Renegade19sc,
It's normal for cases to spring back a thousandth or so after being inflated by firing pressure to fill the chamber. That springback is why your RCBS PM is reading some of the cases short. Only if you are loading right up on the edge of getting sticky bolt lift, will a case mirror actual chamber size accurately. This is why you can get away with neck sizing cases only: until they have been fired a number of times, and assuming the load is not near maximum, that springback sees to it they still fit back into the chamber easily (though eventually they expand enough that it ceases to be so).
As far as headspace goes, keep in mind that the NO GO gauge is merely an upper limit for brand new chambers. It's not an upper limit for a rifle that has been fired. That would be the purpose of the FIELD REJECT gauge, which, for .308 is typically another 0.004" longer than the NO GO gauge. (IIRC, the SAAMI standard actually allows for 0.006" beyond NO GO, but the commercial gauges I have don't go that far.) So, if your rifle started out right at the NO GO length and had, as most commercial rifles do, at least slightly imperfect bolt/receiver lug contact, plus tool marks on both when new, then it might not take much shooting for that chamber length to to settle in another thousandth longer than when the factory measured it. On the other hand, if you had a new custom rifle with lugs that had been lapped to create even contact over a wide lug area before the chamber had been cut to fit it, depending how beefy the action was and how hot the loads were for the chambering, it could shoot thousands of rounds without appreciable change.

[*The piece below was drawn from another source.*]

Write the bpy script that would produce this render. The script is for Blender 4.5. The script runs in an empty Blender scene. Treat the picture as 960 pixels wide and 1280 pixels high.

So, what does any of this matter? Unless you are trying to use the same batches of reloads in a number of different .308 rifles, not a whole lot. The fact is, as Mr. Guffey has described many times, you simply gauge your resizing to match the chamber. The most common way to do this is via a transfer measurement you take from cases fired in that same chamber. There are many ways to go about getting a comparative measurement for sizing a case to fit a particular chamber, but since you already own the RCBS PM, you should use that. It's a very good tool for this purpose. You are simply looking to adjust your full length sizing die to resize the case with its shoulder set back an additional thousandth or two from its as-fired size.
That procedure is, after all, what many wildcat cartridges have been. A chamber is made bigger than the parent cartridge's chamber (outside SAAMI standards for the parent). The cases are blown out by firing to fit that extra space, then subsequently resized to match that changed dimension. It works fine. Thus, even a chamber that goes over FIELD REJECT length can be treated as a very minor form of wildcat simply by sizing its cases for that chamber instead of for a SAAMI standard compliant chamber. All you lose is ammunition interchangeability with guns that have shorter .308 Winchester chambers.